WRITTEN EXERCISE → Reproduce each line of the material precisely.

AVAILABLE DATA →
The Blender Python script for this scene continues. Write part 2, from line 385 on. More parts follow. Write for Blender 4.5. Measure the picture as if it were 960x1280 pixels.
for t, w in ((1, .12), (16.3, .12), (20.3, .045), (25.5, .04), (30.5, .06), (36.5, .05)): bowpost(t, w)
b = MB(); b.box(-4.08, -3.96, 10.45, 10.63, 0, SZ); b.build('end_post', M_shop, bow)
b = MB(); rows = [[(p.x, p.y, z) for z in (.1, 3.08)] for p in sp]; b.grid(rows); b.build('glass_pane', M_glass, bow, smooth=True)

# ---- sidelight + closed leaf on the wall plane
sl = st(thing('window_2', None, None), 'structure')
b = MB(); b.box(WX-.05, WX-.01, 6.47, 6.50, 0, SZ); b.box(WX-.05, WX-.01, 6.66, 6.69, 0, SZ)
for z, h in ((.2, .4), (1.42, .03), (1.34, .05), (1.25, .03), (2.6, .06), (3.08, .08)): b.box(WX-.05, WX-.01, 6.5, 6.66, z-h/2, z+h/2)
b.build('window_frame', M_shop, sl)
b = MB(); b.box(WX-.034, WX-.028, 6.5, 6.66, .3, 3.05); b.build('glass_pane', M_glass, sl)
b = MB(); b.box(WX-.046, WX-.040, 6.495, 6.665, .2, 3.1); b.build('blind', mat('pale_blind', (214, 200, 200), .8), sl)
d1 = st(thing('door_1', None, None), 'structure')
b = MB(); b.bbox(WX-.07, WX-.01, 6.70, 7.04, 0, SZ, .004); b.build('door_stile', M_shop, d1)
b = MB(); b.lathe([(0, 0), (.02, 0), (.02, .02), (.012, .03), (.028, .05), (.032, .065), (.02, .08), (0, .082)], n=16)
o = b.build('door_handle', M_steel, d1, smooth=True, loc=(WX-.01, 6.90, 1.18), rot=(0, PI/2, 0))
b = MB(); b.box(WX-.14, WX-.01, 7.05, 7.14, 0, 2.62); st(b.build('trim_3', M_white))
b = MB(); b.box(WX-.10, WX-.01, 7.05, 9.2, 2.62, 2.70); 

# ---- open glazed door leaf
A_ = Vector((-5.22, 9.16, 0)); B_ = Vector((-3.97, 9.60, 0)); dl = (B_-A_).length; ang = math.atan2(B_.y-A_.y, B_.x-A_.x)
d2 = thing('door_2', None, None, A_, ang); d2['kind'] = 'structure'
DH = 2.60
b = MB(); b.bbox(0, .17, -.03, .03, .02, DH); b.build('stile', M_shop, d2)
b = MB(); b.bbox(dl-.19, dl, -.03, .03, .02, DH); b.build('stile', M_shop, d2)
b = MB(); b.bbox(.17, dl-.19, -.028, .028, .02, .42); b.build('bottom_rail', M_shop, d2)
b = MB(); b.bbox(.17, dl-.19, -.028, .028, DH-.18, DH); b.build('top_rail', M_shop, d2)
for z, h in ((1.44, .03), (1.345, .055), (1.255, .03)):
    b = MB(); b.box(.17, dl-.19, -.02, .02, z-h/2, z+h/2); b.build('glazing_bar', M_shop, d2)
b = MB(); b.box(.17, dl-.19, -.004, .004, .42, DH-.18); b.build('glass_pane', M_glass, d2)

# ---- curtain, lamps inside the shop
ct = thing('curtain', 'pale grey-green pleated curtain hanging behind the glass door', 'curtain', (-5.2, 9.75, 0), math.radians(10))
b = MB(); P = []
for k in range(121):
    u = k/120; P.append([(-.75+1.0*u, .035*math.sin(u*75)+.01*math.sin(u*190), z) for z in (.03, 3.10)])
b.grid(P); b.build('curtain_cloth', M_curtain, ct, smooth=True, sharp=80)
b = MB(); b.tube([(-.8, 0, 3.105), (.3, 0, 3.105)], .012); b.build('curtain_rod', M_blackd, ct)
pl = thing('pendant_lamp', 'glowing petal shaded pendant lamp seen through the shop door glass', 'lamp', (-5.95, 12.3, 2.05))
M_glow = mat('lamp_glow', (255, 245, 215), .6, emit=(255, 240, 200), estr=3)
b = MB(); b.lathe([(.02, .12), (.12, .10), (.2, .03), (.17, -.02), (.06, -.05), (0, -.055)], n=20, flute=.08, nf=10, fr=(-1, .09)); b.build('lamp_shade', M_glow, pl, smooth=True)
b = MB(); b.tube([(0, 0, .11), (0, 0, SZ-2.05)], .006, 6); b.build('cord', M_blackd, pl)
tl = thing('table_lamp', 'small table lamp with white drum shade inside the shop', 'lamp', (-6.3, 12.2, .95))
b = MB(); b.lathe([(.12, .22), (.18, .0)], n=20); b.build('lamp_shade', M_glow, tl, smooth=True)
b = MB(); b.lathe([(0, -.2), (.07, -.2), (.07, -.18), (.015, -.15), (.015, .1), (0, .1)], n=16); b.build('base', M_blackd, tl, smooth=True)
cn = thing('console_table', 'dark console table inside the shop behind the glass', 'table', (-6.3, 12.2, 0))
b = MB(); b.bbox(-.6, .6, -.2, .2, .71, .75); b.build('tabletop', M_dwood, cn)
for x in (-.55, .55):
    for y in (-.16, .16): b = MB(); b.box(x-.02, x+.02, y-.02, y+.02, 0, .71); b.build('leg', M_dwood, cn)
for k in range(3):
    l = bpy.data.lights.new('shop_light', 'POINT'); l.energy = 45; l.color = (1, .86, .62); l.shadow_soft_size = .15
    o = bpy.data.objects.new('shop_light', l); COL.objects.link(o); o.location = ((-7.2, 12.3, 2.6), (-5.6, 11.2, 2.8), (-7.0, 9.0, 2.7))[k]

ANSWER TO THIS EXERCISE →
The Blender Python script for this scene continues. Write part 2, from line 385 on. More parts follow. Write for Blender 4.5. Measure the picture as if it were 960x1280 pixels.
for t, w in ((1, .12), (16.3, .12), (20.3, .045), (25.5, .04), (30.5, .06), (36.5, .05)): bowpost(t, w)
b = MB(); b.box(-4.08, -3.96, 10.45, 10.63, 0, SZ); b.build('end_post', M_shop, bow)
b = MB(); rows = [[(p.x, p.y, z) for z in (.1, 3.08)] for p in sp]; b.grid(rows); b.build('glass_pane', M_glass, bow, smooth=True)

# ---- sidelight + closed leaf on the wall plane
sl = st(thing('window_2', None, None), 'structure')
b = MB(); b.box(WX-.05, WX-.01, 6.47, 6.50, 0, SZ); b.box(WX-.05, WX-.01, 6.66, 6.69, 0, SZ)
for z, h in ((.2, .4), (1.42, .03), (1.34, .05), (1.25, .03), (2.6, .06), (3.08, .08)): b.box(WX-.05, WX-.01, 6.5, 6.66, z-h/2, z+h/2)
b.build('window_frame', M_shop, sl)
b = MB(); b.box(WX-.034, WX-.028, 6.5, 6.66, .3, 3.05); b.build('glass_pane', M_glass, sl)
b = MB(); b.box(WX-.046, WX-.040, 6.495, 6.665, .2, 3.1); b.build('blind', mat('pale_blind', (214, 200, 200), .8), sl)
d1 = st(thing('door_1', None, None), 'structure')
b = MB(); b.bbox(WX-.07, WX-.01, 6.70, 7.04, 0, SZ, .004); b.build('door_stile', M_shop, d1)
b = MB(); b.lathe([(0, 0), (.02, 0), (.02, .02), (.012, .03), (.028, .05), (.032, .065), (.02, .08), (0, .082)], n=16)
o = b.build('door_handle', M_steel, d1, smooth=True, loc=(WX-.01, 6.90, 1.18), rot=(0, PI/2, 0))
b = MB(); b.box(WX-.14, WX-.01, 7.05, 7.14, 0, 2.62); st(b.build('trim_3', M_white))
b = MB(); b.box(WX-.10, WX-.01, 7.05, 9.2, 2.62, 2.70); 

# ---- open glazed door leaf
A_ = Vector((-5.22, 9.16, 0)); B_ = Vector((-3.97, 9.60, 0)); dl = (B_-A_).length; ang = math.atan2(B_.y-A_.y, B_.x-A_.x)
d2 = thing('door_2', None, None, A_, ang); d2['kind'] = 'structure'
DH = 2.60
b = MB(); b.bbox(0, .17, -.03, .03, .02, DH); b.build('stile', M_shop, d2)
b = MB(); b.bbox(dl-.19, dl, -.03, .03, .02, DH); b.build('stile', M_shop, d2)
b = MB(); b.bbox(.17, dl-.19, -.028, .028, .02, .42); b.build('bottom_rail', M_shop, d2)
b = MB(); b.bbox(.17, dl-.19, -.028, .028, DH-.18, DH); b.build('top_rail', M_shop, d2)
for z, h in ((1.44, .03), (1.345, .055), (1.255, .03)):
    b = MB(); b.box(.17, dl-.19, -.02, .02, z-h/2, z+h/2); b.build('glazing_bar', M_shop, d2)
b = MB(); b.box(.17, dl-.19, -.004, .004, .42, DH-.18); b.build('glass_pane', M_glass, d2)

# ---- curtain, lamps inside the shop
ct = thing('curtain', 'pale grey-green pleated curtain hanging behind the glass door', 'curtain', (-5.2, 9.75, 0), math.radians(10))
b = MB(); P = []
for k in range(121):
    u = k/120; P.append([(-.75+1.0*u, .035*math.sin(u*75)+.01*math.sin(u*190), z) for z in (.03, 3.10)])
b.grid(P); b.build('curtain_cloth', M_curtain, ct, smooth=True, sharp=80)
b = MB(); b.tube([(-.8, 0, 3.105), (.3, 0, 3.105)], .012); b.build('curtain_rod', M_blackd, ct)
pl = thing('pendant_lamp', 'glowing petal shaded pendant lamp seen through the shop door glass', 'lamp', (-5.95, 12.3, 2.05))
M_glow = mat('lamp_glow', (255, 245, 215), .6, emit=(255, 240, 200), estr=3)
b = MB(); b.lathe([(.02, .12), (.12, .10), (.2, .03), (.17, -.02), (.06, -.05), (0, -.055)], n=20, flute=.08, nf=10, fr=(-1, .09)); b.build('lamp_shade', M_glow, pl, smooth=True)
b = MB(); b.tube([(0, 0, .11), (0, 0, SZ-2.05)], .006, 6); b.build('cord', M_blackd, pl)
tl = thing('table_lamp', 'small table lamp with white drum shade inside the shop', 'lamp', (-6.3, 12.2, .95))
b = MB(); b.lathe([(.12, .22), (.18, .0)], n=20); b.build('lamp_shade', M_glow, tl, smooth=True)
b = MB(); b.lathe([(0, -.2), (.07, -.2), (.07, -.18), (.015, -.15), (.015, .1), (0, .1)], n=16); b.build('base', M_blackd, tl, smooth=True)
cn = thing('console_table', 'dark console table inside the shop behind the glass', 'table', (-6.3, 12.2, 0))
b = MB(); b.bbox(-.6, .6, -.2, .2, .71, .75); b.build('tabletop', M_dwood, cn)
for x in (-.55, .55):
    for y in (-.16, .16): b = MB(); b.box(x-.02, x+.02, y-.02, y+.02, 0, .71); b.build('leg', M_dwood, cn)
for k in range(3):
    l = bpy.data.lights.new('shop_light', 'POINT'); l.energy = 45; l.color = (1, .86, .62); l.shadow_soft_size = .15
    o = bpy.data.objects.new('shop_light', l); COL.objects.link(o); o.location = ((-7.2, 12.3, 2.6), (-5.6, 11.2, 2.8), (-7.0, 9.0, 2.7))[k]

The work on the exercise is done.